KABUL, Afghanistan (CNN) -- Afghanistan's interim President Hamid Karzai has escaped what the U.S. military described as an assassination bid when a rocket was fired at his helicopter while he was campaigning for next month's scheduled election.

Karzai was about to land in Gardez, about 100 miles (161 km) south of Kabul, for a road opening ceremony when the missile was fired. He aborted the trip and immediately returned to the presidential palace in the capital.

Eyewitnesses said the rocket flew over Karzai's U.S. military helicopter and 400 supporters gathered to meet him at a school as he was about to touch down, but caused no injuries.

"A rocket was fired at President Karzai as his helicopter was landing," U.S. military spokesman Major Mark McCann told Reuters. "It missed and landed about 300 metres from a school in the vicinity of the landing area."

Taliban guerrillas claimed responsibility but the government said it it did not know who was to blame.

Karzai escaped an assassination attempt in 2002 in the southern city of Kandahar. His security was later tightened.
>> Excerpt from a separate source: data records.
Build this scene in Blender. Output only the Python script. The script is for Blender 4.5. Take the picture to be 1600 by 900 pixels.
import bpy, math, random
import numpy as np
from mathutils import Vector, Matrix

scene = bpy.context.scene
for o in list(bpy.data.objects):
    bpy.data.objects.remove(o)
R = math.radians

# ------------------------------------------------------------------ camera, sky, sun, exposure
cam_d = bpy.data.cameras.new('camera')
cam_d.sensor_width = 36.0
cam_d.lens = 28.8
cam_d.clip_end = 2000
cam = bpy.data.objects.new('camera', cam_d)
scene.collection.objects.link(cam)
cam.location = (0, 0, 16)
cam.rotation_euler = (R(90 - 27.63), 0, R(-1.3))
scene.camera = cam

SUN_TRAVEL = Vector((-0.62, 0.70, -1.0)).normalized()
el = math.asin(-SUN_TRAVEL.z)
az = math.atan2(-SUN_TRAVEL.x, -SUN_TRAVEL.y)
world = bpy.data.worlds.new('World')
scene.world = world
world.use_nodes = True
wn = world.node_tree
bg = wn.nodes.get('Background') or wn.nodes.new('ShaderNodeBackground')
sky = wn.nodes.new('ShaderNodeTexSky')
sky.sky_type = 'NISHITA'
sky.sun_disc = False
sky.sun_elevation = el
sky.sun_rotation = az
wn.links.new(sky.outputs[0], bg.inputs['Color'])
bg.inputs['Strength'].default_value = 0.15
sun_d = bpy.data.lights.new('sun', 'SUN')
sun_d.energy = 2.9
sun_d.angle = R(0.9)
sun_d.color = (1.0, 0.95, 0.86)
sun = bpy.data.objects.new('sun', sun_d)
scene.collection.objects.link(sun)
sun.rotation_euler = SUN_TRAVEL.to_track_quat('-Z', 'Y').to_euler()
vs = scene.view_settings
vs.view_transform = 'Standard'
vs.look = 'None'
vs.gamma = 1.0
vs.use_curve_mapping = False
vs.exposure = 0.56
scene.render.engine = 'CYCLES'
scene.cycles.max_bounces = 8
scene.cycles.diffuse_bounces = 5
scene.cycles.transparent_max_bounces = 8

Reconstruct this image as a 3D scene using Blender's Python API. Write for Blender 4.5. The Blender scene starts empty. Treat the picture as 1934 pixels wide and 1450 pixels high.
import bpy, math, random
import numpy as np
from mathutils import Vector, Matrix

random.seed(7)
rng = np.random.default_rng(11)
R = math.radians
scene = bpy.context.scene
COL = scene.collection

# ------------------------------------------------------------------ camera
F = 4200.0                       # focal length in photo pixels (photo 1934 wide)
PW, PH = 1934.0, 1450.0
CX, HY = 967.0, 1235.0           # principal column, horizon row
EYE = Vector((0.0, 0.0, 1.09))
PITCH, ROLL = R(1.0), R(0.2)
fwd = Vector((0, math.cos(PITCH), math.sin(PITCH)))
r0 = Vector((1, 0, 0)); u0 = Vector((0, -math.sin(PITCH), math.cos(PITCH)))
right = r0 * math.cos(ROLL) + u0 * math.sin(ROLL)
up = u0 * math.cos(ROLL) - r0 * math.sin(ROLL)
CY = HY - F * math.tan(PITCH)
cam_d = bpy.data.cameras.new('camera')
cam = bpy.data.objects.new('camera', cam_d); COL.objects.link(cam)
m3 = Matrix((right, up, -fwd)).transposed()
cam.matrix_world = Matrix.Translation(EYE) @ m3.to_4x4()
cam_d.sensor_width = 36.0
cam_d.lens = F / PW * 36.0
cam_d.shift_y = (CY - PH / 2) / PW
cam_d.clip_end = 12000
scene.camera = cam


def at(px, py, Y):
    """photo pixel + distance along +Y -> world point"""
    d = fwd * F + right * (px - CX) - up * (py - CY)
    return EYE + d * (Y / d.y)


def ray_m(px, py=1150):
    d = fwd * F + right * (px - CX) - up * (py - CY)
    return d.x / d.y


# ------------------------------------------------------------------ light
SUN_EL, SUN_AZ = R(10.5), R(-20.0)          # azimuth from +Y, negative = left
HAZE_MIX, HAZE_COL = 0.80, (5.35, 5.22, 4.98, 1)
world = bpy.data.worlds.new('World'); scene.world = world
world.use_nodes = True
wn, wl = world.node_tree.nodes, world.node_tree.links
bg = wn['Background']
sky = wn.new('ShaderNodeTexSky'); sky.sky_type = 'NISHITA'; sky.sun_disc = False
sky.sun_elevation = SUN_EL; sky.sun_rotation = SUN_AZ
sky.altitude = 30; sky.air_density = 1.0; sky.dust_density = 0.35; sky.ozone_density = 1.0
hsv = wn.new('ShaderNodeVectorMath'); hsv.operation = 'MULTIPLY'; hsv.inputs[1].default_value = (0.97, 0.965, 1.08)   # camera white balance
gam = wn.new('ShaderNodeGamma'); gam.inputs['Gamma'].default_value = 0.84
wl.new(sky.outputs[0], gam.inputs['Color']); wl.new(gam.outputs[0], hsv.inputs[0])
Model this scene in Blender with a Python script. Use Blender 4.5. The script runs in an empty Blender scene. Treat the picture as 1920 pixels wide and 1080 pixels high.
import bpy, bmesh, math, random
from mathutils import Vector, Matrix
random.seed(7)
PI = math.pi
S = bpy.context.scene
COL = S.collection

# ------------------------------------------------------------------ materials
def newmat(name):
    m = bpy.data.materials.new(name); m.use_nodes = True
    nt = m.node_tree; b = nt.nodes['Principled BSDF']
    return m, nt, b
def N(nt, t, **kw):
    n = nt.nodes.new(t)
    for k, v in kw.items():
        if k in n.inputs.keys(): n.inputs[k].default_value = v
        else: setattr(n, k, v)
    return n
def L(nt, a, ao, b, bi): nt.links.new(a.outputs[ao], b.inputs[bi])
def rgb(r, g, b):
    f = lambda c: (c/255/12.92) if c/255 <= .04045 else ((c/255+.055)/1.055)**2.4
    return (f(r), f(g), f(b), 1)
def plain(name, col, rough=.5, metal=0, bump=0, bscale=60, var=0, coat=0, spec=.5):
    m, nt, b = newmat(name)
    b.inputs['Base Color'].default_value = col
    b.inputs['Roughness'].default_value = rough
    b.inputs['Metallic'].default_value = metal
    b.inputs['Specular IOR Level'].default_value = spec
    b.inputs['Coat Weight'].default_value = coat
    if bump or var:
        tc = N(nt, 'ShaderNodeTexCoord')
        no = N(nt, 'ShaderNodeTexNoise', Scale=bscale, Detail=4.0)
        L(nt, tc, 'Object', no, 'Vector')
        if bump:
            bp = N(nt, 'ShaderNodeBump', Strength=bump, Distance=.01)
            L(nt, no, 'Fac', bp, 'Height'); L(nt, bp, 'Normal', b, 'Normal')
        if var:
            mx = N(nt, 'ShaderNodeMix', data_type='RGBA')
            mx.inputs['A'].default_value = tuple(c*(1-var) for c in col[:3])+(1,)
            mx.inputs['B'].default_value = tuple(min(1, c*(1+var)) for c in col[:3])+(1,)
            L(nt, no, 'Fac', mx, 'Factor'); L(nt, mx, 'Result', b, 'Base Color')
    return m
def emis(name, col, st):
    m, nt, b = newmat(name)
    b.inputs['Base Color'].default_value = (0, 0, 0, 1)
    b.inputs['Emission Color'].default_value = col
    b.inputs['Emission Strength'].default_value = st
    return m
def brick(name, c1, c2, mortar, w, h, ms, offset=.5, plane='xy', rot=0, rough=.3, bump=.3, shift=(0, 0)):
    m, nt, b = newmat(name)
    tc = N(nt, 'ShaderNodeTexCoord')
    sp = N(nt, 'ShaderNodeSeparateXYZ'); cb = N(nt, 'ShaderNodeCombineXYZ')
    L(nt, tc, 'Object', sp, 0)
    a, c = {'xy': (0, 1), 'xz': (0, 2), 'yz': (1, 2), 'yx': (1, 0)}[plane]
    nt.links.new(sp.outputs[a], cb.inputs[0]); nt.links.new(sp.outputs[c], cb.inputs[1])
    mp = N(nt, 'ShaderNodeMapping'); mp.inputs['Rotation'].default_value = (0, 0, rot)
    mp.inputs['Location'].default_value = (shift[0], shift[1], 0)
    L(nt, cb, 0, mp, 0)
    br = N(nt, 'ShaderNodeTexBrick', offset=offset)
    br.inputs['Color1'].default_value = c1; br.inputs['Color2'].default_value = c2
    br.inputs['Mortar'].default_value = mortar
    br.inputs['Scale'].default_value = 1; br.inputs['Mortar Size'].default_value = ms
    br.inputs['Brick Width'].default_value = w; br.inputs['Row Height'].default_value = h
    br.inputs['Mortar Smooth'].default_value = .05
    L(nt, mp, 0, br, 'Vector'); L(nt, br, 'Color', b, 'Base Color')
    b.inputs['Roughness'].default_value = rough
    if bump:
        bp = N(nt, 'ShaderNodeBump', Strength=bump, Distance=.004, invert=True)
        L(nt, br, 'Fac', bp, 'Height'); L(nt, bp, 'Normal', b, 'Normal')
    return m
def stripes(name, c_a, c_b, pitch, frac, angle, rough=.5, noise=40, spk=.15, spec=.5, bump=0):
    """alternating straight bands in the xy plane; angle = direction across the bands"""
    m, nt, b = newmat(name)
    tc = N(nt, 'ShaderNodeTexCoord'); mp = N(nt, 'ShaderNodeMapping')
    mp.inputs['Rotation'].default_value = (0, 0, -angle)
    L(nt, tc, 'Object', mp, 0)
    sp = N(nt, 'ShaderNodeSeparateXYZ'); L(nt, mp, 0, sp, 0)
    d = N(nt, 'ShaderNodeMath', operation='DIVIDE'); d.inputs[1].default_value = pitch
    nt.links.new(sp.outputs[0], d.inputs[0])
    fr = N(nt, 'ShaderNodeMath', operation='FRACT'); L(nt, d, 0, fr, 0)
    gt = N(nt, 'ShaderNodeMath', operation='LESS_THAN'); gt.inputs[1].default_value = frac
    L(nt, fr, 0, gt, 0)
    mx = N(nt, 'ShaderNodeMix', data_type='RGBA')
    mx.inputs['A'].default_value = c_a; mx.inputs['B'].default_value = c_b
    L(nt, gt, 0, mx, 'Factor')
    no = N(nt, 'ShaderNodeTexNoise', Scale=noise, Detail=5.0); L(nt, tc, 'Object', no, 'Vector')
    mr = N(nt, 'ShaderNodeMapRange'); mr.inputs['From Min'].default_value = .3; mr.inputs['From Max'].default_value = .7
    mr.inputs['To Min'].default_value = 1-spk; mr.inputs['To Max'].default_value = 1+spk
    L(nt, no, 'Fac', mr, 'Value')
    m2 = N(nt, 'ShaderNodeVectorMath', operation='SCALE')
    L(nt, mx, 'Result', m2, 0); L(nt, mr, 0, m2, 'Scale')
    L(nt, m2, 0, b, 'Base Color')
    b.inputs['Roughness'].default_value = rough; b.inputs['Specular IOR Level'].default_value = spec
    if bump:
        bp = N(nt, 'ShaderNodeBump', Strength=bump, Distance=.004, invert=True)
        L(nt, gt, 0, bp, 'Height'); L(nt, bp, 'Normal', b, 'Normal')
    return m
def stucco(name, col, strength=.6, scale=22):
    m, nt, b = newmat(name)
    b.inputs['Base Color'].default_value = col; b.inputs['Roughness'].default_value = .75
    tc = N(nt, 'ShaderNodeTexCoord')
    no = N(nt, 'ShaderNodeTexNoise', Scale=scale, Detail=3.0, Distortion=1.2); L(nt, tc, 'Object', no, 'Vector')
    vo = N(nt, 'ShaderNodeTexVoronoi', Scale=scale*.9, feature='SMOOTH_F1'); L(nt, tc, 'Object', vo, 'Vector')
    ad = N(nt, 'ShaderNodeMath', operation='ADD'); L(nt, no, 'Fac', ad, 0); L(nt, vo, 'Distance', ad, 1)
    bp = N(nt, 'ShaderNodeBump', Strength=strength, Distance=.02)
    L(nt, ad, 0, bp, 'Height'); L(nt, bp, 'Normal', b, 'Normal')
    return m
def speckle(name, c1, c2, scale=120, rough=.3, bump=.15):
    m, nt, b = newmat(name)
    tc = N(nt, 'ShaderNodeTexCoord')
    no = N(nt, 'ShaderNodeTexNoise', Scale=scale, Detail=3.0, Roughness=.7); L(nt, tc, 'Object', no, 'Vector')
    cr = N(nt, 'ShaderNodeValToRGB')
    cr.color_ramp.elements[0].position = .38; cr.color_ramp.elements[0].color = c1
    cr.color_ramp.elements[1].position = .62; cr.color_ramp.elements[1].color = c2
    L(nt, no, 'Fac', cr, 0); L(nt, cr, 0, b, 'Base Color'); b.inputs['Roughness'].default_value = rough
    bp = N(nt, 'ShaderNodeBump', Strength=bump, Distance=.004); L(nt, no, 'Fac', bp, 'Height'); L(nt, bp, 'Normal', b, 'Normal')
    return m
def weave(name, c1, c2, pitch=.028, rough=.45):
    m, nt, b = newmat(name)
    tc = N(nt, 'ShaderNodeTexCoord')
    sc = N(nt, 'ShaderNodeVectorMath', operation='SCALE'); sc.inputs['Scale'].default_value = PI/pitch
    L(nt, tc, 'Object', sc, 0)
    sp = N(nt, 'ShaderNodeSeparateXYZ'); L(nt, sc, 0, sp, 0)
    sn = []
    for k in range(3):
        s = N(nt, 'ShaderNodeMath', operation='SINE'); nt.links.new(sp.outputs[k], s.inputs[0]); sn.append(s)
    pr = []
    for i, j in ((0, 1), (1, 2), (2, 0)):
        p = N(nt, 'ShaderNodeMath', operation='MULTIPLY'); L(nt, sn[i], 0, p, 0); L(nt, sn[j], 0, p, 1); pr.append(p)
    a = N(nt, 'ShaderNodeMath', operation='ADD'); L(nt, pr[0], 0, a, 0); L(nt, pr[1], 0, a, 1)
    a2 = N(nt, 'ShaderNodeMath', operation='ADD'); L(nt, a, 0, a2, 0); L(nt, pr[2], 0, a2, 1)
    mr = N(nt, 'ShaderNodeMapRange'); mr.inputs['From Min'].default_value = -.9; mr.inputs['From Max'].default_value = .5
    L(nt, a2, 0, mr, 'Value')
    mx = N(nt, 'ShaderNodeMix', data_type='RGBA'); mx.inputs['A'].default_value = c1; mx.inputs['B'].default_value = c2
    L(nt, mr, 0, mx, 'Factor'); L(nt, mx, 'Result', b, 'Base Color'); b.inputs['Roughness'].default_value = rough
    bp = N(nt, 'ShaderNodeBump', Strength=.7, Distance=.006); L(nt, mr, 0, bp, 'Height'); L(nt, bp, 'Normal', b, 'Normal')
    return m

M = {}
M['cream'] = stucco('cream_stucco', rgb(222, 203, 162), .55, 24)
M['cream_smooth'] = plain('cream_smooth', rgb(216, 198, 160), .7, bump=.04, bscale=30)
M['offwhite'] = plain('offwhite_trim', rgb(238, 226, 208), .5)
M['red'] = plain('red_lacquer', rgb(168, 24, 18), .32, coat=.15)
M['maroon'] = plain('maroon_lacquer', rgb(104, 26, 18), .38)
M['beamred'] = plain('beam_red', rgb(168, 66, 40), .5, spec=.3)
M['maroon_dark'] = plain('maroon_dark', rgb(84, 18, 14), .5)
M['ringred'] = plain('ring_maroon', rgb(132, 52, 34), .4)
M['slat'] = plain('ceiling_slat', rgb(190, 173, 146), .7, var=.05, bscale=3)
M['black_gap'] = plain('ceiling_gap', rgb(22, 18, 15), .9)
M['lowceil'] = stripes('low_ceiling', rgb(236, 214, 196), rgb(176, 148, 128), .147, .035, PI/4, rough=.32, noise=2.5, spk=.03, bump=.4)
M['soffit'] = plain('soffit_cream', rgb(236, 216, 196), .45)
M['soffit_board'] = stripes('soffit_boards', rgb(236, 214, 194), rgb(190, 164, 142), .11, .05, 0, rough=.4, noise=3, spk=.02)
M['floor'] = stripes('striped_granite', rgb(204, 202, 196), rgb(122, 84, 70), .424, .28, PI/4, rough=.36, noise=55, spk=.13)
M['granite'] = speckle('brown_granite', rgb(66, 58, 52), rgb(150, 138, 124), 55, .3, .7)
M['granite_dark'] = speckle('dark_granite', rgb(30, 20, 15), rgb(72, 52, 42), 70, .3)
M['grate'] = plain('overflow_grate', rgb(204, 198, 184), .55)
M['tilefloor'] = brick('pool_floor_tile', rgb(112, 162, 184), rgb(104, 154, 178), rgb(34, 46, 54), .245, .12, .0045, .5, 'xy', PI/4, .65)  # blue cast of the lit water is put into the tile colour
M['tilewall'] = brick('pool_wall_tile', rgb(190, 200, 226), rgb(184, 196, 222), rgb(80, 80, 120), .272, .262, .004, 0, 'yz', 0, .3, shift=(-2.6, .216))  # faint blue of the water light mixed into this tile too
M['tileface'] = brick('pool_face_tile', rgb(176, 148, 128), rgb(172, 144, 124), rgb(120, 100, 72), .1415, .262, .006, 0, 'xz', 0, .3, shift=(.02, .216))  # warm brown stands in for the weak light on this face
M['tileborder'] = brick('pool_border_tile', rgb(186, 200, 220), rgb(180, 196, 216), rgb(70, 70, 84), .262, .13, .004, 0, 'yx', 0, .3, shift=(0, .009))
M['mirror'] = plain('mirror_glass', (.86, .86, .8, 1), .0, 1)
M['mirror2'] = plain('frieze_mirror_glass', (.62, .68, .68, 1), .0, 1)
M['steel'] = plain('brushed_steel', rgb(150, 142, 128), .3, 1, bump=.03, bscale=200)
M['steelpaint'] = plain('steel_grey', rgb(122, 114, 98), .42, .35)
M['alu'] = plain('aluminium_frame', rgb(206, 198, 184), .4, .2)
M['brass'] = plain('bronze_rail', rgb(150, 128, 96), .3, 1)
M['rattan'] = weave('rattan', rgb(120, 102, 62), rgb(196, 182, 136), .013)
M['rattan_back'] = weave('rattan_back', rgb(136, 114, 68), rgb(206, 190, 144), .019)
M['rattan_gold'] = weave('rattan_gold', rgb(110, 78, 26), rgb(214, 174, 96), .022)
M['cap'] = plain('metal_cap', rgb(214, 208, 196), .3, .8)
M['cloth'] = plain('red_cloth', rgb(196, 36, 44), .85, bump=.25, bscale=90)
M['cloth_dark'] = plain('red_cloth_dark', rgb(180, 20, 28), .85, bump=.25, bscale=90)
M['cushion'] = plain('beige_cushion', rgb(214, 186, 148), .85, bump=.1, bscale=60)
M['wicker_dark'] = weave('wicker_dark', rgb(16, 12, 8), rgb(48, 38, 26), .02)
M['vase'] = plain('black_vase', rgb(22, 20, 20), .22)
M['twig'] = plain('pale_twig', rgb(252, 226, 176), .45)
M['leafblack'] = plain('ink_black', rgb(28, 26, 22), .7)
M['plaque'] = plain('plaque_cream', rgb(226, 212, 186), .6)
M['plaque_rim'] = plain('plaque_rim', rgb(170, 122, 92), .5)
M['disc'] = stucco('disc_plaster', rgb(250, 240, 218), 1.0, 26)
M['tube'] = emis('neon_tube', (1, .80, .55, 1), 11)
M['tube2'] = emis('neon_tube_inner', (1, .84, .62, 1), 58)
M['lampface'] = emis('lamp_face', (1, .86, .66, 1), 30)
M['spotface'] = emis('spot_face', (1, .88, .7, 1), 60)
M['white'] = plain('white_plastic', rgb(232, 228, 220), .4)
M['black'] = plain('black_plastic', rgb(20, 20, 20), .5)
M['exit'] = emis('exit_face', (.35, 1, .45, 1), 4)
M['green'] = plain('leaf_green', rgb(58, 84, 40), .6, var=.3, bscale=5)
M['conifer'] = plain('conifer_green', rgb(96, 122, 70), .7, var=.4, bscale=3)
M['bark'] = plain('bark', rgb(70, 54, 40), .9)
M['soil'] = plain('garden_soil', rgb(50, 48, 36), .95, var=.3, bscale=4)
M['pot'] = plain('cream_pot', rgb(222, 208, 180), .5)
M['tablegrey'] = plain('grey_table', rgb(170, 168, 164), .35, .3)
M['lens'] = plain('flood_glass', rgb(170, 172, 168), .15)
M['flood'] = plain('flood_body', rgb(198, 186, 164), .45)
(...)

He has since rarely been seen in Afghanistan outside his fortified presidential palace in Kabul where he is protected by U.S. bodyguards.

Security concerns in Afghanistan are a major concern in the runup to the October 9 election, despite the presence of an 18,000-strong U.S.-led force in the nation.

Close to 1,000 people, including security forces, militants, election workers, aid workers and civilians, have been killed in a campaign of violence over the past 12 months.

Nonetheless about 10.5 million Afghans have registered to vote, including 4.3 million women, for 18 candidates including Karzai.

Karzai, who has the strong backing of the United States and the West, is seen as a favorite to win the poll, but rivals may force him into a run-off.

Taliban guerrillas have vowed to disrupt the election, which U.S. President George W. Bush hopes to see go smoothly ahead of his own election show-down in early November.

Bush sent U.S. forces into Afghanistan in 2001 to overthrow the hardline Islamic Taliban regime after it refused to hand over al Qaeda leader Osama bin Laden following the September 11 attacks.

Both the presidential and parliamentary polls were due to be held last June, but were delayed due to security and logistical concerns.

Parliamentary elections were put off until next April.